Undoing that requires changing how we live our lives and how we perceive the humanity in others.

Final words

“Society is not made up of Individuals. It is made up of Interactions.

People keep throwing up the ‘Society is made up of individuals’ argument in response to any sort of commentary about the sociological landscape, culture, inculcation, etc. But it’s a bad argument. Society is not simple a sum of the individuals that live in it. Within an individual, there is no society, though the -effects- of society persist. There is only an individual.

Society is the complex emergent system that arises through the interactions of many, many people. To think it’s merely the sum of a number of discrete entities, each one an island onto themselves, is to miss the forest for the trees.”

-Nyah Wynne 2014

If a change is to occur there is a need for you to think about antiracism, antigentrification, and the ways in which our imperialistic structure of white supremacy inform your life. Until you’ve engaged with that and incorporate it into how you live, you are unable to contribute to our collective liberation.

Done properly, polyamory tugs at the heartstrings of your experiences with structural oppression. Done improperly, it merely is a tool to repackage everything that keeps us from each other.

Takeaway questions:

Does your nonmonogamy practice challenge the world you live in? In what ways are you complicit?

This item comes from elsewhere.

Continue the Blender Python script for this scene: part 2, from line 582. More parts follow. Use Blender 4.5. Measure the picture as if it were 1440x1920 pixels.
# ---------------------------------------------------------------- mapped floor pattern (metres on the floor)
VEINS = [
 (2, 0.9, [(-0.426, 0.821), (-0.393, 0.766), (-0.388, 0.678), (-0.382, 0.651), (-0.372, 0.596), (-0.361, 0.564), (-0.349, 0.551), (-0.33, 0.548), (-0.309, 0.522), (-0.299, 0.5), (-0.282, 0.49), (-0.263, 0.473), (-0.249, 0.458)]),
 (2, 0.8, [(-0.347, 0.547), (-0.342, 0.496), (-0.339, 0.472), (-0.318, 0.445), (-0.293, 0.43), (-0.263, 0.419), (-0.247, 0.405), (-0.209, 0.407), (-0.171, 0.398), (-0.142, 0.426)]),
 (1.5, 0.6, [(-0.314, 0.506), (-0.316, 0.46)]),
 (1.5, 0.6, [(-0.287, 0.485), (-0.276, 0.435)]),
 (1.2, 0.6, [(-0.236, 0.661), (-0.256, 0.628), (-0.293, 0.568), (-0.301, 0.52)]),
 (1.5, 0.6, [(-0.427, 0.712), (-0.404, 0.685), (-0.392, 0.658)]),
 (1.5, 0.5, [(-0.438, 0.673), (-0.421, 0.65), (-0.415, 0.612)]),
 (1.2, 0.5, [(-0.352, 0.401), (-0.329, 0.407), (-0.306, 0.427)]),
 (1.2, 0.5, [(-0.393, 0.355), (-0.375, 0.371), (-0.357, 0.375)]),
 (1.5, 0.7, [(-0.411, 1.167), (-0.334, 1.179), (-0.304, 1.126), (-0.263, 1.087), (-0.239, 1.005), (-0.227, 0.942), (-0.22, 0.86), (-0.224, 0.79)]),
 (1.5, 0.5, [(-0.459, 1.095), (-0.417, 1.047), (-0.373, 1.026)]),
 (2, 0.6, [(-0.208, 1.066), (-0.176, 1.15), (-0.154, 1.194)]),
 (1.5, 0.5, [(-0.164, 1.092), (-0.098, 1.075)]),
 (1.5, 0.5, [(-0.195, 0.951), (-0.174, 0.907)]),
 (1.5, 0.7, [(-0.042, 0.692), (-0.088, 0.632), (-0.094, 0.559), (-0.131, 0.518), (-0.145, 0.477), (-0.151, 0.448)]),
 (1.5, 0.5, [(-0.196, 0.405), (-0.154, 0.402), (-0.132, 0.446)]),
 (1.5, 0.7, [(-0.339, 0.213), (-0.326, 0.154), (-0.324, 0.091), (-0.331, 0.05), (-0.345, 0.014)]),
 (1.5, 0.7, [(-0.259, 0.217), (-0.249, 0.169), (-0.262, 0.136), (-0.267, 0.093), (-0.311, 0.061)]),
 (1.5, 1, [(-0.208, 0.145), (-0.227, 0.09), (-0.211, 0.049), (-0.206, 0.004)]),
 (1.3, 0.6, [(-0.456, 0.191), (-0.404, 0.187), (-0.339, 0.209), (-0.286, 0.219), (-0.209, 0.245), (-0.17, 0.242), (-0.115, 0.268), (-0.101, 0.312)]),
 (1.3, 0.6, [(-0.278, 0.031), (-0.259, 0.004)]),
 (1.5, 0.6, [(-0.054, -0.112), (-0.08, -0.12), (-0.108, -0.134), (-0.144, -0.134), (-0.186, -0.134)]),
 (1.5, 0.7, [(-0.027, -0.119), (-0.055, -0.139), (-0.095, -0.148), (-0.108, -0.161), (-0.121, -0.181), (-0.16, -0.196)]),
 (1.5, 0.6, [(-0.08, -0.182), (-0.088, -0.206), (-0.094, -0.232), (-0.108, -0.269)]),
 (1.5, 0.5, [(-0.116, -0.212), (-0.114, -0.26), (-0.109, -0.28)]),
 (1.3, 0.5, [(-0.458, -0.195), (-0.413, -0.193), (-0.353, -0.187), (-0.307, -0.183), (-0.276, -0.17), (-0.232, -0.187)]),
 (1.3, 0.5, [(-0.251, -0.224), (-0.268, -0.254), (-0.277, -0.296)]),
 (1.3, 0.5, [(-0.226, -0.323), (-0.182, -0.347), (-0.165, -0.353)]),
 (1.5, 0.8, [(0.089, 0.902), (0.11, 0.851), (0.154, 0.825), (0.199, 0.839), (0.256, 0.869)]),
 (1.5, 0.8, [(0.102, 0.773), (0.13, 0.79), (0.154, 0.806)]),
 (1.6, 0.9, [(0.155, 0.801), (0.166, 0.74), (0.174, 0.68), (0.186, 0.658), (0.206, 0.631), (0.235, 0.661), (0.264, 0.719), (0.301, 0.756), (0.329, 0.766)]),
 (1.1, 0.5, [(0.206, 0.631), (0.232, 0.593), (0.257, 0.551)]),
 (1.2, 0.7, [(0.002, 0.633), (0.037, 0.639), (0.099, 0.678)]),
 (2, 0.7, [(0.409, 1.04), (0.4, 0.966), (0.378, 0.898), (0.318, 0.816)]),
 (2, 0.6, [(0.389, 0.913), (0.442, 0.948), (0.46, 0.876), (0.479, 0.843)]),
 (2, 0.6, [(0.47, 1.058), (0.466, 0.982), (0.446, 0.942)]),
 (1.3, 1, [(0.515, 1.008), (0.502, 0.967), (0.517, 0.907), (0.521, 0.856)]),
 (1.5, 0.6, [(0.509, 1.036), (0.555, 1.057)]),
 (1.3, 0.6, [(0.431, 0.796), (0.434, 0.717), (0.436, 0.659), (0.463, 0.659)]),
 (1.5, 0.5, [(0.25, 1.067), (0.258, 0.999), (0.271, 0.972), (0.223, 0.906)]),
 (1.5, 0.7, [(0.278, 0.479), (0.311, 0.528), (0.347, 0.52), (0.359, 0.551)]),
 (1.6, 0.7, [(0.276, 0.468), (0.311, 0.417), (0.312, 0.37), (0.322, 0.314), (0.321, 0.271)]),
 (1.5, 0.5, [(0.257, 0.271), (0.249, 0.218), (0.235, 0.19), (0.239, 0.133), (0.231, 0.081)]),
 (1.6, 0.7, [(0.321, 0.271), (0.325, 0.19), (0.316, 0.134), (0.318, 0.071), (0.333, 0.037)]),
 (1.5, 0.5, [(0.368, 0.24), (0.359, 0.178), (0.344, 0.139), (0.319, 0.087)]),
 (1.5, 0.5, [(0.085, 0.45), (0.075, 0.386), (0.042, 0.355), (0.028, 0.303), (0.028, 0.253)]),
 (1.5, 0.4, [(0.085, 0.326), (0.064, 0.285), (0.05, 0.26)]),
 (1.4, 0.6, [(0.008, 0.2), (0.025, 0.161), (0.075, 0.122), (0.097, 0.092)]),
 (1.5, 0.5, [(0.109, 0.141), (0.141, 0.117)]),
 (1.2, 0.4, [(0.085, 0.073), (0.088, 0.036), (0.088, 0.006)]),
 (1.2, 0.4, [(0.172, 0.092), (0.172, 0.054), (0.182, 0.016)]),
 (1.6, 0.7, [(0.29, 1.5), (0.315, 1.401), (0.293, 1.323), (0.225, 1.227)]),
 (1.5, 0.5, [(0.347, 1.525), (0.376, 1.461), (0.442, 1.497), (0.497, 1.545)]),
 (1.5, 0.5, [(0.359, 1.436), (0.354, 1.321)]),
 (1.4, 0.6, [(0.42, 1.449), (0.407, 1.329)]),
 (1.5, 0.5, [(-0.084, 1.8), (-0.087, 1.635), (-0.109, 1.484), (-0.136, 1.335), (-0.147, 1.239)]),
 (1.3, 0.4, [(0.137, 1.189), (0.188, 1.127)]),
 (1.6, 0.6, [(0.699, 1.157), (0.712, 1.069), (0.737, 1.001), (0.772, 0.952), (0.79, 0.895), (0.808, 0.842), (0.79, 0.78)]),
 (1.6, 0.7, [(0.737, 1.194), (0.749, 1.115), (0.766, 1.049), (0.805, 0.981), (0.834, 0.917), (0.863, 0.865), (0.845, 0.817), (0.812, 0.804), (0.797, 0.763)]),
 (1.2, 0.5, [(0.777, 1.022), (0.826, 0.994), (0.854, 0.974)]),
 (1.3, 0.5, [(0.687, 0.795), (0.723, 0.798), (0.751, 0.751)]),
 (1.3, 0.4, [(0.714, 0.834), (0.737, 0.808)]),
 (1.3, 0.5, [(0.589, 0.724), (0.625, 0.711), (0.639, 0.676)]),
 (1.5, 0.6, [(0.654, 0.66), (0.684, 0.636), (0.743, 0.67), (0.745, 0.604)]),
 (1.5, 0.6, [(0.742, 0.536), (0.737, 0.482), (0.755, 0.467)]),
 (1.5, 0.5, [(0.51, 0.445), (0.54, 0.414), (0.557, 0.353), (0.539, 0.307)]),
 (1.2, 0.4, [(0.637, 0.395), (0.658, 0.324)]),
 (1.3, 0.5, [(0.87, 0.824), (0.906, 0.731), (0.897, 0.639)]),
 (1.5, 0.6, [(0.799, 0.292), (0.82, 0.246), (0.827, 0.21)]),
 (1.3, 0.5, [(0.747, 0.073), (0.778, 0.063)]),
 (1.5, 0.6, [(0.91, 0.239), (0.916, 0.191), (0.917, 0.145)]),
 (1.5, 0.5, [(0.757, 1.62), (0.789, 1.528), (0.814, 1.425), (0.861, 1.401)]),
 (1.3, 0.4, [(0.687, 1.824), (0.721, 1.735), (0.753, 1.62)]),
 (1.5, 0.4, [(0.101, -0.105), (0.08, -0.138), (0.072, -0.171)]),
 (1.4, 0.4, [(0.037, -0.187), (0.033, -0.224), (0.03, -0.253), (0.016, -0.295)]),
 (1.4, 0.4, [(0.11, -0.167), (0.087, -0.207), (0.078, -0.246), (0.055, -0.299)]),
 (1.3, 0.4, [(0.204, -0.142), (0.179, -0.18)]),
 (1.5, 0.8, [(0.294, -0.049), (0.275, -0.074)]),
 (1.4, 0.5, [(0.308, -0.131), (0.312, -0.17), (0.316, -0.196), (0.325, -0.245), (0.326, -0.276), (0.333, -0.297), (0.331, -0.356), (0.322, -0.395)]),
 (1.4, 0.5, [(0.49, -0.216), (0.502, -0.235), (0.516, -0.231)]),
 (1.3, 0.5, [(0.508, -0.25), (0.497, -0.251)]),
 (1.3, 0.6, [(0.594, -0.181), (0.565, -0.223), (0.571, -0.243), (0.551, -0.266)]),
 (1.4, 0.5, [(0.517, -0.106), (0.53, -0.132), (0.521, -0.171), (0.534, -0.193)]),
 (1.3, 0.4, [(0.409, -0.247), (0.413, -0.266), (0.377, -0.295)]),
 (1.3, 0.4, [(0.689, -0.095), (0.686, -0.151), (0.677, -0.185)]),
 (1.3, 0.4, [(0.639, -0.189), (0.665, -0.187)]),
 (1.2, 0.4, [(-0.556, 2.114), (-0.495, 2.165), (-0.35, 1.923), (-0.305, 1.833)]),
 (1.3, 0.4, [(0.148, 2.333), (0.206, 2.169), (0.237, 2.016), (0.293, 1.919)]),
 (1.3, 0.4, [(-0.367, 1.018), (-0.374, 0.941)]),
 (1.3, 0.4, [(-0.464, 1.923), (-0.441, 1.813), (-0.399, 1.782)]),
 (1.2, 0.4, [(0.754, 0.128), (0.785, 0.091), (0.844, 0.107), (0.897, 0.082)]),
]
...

Connecting deeply is a radical act. How do you connect deeply? What keeps you from vulnerability? What kinds of intimacies do you close yourself off from?

What bad poly practices have you seen in your community? How do you think you could change them?

How are bad poly practices connected to racism? How are they connected to our collective trauma?

What contributes to the participation of white queers in gentrification? What would it take to undo this?

How can scarcity and abundance be reframed to create a life of resistance? And what would that resistance look like?

Write a vision of the world as you want it to be using everything we talked about today.